I met with a Montreal producer visiting Tokyo yesterday.  We got on really well and just sort of hung out around Tokyo, chatting, and looking at girls for about 8 hours.


I really think that he and his company could benefit from supporting new circus development in Asia and Japan.  They want to reopen an out-of-business theater in Japan and run it like a Canadian theater with emphasis on bringing cool art people together from both sides of the Pacific instead of on making lots of money, essentially what The Rocker is trying to do in Taiwan, and what I am trying to do between Taiwan and Tokyo.

Their problem is that they do not have a project to sell yet.  My problem is that I do not have a government or an organization behind me to lent a little weight and credibility to the project when I talk to people.

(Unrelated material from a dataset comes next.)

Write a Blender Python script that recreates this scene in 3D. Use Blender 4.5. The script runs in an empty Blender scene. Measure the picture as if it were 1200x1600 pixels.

If we could combine this project with theirs so that it showcases not only what we are trying to do artistically in this show but also what can be done in Asia, I think it is a win-win situation all around, potentially guaranteeing us a venue in Japan for future projects.  This is huge.  I just thought of this while the two of us were getting drunk together, and mentioned it in passing.  He seems interested, but needs more details.  He is in town a few more weeks, so I will try to set up another meeting, but first, it is this Saturday at a bar for a Montreal-style party.

I imagine that this organization that he is with has access to some sweet government grants to bring Canadian art to other countries.   If we can combine a pull from Canada with the push that we have from Taiwan, and me here in Japan staying in contact with local investors…could be great!